• _CHALLENGE_: Retype the tail of the data exactly, starting at the line containing "The Blender Python" and stopping at the last line.

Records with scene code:
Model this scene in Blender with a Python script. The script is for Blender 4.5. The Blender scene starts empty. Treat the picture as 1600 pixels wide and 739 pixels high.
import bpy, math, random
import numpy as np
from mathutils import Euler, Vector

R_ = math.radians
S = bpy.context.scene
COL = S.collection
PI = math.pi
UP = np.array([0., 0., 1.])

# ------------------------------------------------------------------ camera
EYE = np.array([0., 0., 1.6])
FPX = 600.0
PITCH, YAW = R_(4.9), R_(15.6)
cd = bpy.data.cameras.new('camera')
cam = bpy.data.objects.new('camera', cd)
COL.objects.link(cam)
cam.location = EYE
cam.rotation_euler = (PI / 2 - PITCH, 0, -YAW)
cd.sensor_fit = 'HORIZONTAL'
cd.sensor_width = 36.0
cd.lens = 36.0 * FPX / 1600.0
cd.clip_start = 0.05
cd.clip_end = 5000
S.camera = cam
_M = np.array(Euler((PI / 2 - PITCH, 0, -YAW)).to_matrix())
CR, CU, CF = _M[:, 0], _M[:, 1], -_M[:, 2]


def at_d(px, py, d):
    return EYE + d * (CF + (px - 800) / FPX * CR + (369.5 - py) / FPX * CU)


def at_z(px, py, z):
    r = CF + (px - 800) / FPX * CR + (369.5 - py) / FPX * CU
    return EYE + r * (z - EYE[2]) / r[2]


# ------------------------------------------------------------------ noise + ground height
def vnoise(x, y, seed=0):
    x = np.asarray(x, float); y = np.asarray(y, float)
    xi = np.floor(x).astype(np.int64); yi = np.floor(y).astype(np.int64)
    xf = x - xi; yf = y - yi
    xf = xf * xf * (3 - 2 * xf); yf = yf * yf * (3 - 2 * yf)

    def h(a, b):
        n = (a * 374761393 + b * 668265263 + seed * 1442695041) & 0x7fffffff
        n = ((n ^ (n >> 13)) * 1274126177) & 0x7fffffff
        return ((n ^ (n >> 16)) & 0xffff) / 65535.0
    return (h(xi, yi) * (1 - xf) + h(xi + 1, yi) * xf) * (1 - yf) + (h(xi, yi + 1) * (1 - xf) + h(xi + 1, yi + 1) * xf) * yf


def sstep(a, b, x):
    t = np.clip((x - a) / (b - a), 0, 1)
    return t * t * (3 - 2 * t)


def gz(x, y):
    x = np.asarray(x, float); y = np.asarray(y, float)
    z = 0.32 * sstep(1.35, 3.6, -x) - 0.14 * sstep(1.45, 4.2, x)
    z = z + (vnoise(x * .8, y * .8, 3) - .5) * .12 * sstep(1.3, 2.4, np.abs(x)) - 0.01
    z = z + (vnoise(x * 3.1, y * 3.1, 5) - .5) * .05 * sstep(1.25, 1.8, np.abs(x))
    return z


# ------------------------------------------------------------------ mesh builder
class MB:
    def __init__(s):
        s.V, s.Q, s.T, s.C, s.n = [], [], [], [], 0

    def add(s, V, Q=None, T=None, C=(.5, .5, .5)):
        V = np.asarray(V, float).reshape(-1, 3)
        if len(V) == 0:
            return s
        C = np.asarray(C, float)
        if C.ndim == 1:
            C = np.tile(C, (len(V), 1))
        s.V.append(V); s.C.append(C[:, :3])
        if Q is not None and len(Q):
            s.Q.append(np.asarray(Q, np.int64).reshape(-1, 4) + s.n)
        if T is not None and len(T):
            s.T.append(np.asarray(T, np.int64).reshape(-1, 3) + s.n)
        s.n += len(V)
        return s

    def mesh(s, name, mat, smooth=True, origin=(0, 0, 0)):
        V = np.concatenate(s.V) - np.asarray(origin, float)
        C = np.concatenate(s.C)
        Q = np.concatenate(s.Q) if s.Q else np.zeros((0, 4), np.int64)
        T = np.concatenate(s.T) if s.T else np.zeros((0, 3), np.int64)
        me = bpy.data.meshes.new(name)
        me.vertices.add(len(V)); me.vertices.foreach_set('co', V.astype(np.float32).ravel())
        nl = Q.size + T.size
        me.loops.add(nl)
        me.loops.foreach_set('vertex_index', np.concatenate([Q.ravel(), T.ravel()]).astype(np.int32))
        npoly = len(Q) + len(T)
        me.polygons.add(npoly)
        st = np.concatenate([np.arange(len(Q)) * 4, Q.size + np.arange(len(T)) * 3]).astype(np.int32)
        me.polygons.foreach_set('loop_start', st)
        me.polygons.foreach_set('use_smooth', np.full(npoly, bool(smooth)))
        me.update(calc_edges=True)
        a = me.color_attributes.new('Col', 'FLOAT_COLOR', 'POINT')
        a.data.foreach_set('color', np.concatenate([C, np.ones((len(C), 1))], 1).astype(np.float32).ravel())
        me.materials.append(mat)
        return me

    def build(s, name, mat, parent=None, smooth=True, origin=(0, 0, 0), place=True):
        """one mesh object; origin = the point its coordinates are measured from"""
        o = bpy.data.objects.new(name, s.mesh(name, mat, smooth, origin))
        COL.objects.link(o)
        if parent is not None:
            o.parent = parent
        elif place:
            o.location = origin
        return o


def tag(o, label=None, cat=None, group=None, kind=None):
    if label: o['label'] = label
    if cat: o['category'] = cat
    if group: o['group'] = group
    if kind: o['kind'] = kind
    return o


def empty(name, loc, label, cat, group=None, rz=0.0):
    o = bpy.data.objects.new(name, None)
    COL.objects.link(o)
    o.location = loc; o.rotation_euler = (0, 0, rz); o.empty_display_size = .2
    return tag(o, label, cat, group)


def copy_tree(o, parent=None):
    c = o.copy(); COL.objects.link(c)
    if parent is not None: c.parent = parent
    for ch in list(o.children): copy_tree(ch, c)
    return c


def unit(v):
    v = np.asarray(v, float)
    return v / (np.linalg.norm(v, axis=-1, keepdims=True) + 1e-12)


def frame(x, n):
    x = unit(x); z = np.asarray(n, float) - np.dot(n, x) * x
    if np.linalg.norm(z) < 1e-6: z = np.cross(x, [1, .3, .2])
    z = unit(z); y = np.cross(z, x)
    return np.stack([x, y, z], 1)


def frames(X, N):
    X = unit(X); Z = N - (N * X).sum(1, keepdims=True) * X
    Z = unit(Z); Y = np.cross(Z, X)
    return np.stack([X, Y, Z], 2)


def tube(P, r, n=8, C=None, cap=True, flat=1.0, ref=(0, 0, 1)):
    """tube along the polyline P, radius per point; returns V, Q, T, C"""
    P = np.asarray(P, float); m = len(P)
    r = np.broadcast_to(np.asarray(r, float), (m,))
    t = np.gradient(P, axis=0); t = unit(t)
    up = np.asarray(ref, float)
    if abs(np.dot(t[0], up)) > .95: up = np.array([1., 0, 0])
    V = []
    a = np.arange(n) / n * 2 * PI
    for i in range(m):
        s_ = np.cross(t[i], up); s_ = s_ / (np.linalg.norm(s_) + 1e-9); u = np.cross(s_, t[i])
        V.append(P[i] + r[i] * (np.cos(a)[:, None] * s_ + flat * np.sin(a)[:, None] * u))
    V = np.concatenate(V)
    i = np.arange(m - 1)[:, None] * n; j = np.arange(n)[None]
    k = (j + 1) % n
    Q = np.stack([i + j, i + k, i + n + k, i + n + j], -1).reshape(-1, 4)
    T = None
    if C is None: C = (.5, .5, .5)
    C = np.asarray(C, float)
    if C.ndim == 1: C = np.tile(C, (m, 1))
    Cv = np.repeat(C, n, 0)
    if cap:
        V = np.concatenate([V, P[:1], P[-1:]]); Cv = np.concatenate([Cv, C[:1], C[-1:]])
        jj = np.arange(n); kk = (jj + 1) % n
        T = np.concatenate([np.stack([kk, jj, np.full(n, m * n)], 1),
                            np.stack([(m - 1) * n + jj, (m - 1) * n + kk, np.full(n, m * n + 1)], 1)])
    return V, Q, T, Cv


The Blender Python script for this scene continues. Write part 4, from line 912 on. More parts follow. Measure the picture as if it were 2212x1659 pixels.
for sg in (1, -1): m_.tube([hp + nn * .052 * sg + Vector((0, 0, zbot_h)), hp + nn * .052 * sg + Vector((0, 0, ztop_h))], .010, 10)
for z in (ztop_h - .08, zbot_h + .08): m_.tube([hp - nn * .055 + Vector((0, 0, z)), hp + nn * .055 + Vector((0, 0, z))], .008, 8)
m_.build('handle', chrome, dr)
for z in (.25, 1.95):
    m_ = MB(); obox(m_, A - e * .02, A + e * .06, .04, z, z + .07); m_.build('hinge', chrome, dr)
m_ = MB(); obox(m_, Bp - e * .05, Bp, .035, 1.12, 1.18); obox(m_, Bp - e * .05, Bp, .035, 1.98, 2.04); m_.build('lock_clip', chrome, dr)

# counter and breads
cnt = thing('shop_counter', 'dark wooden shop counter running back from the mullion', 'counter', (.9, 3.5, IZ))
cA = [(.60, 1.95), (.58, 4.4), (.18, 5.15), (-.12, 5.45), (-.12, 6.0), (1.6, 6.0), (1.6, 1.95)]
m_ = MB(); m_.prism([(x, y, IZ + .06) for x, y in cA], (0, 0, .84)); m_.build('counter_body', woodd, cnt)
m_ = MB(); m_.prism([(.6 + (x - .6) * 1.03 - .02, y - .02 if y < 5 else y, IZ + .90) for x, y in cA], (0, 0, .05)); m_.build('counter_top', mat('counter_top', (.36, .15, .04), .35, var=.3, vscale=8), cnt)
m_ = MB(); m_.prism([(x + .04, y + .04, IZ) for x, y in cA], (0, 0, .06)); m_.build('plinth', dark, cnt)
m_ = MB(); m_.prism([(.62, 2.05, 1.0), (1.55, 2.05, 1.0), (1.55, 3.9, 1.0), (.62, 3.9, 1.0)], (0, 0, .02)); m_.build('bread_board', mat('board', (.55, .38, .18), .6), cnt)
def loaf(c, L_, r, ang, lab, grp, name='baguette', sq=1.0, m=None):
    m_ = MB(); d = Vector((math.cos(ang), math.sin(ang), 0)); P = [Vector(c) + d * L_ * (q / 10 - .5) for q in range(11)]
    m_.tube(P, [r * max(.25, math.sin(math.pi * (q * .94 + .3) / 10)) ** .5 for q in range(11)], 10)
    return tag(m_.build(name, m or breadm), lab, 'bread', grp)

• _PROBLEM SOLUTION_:
The Blender Python script for this scene continues. Write part 4, from line 912 on. More parts follow. Measure the picture as if it were 2212x1659 pixels.
for sg in (1, -1): m_.tube([hp + nn * .052 * sg + Vector((0, 0, zbot_h)), hp + nn * .052 * sg + Vector((0, 0, ztop_h))], .010, 10)
for z in (ztop_h - .08, zbot_h + .08): m_.tube([hp - nn * .055 + Vector((0, 0, z)), hp + nn * .055 + Vector((0, 0, z))], .008, 8)
m_.build('handle', chrome, dr)
for z in (.25, 1.95):
    m_ = MB(); obox(m_, A - e * .02, A + e * .06, .04, z, z + .07); m_.build('hinge', chrome, dr)
m_ = MB(); obox(m_, Bp - e * .05, Bp, .035, 1.12, 1.18); obox(m_, Bp - e * .05, Bp, .035, 1.98, 2.04); m_.build('lock_clip', chrome, dr)

# counter and breads
cnt = thing('shop_counter', 'dark wooden shop counter running back from the mullion', 'counter', (.9, 3.5, IZ))
cA = [(.60, 1.95), (.58, 4.4), (.18, 5.15), (-.12, 5.45), (-.12, 6.0), (1.6, 6.0), (1.6, 1.95)]
m_ = MB(); m_.prism([(x, y, IZ + .06) for x, y in cA], (0, 0, .84)); m_.build('counter_body', woodd, cnt)
m_ = MB(); m_.prism([(.6 + (x - .6) * 1.03 - .02, y - .02 if y < 5 else y, IZ + .90) for x, y in cA], (0, 0, .05)); m_.build('counter_top', mat('counter_top', (.36, .15, .04), .35, var=.3, vscale=8), cnt)
m_ = MB(); m_.prism([(x + .04, y + .04, IZ) for x, y in cA], (0, 0, .06)); m_.build('plinth', dark, cnt)
m_ = MB(); m_.prism([(.62, 2.05, 1.0), (1.55, 2.05, 1.0), (1.55, 3.9, 1.0), (.62, 3.9, 1.0)], (0, 0, .02)); m_.build('bread_board', mat('board', (.55, .38, .18), .6), cnt)
def loaf(c, L_, r, ang, lab, grp, name='baguette', sq=1.0, m=None):
    m_ = MB(); d = Vector((math.cos(ang), math.sin(ang), 0)); P = [Vector(c) + d * L_ * (q / 10 - .5) for q in range(11)]
    m_.tube(P, [r * max(.25, math.sin(math.pi * (q * .94 + .3) / 10)) ** .5 for q in range(11)], 10)
    return tag(m_.build(name, m or breadm), lab, 'bread', grp)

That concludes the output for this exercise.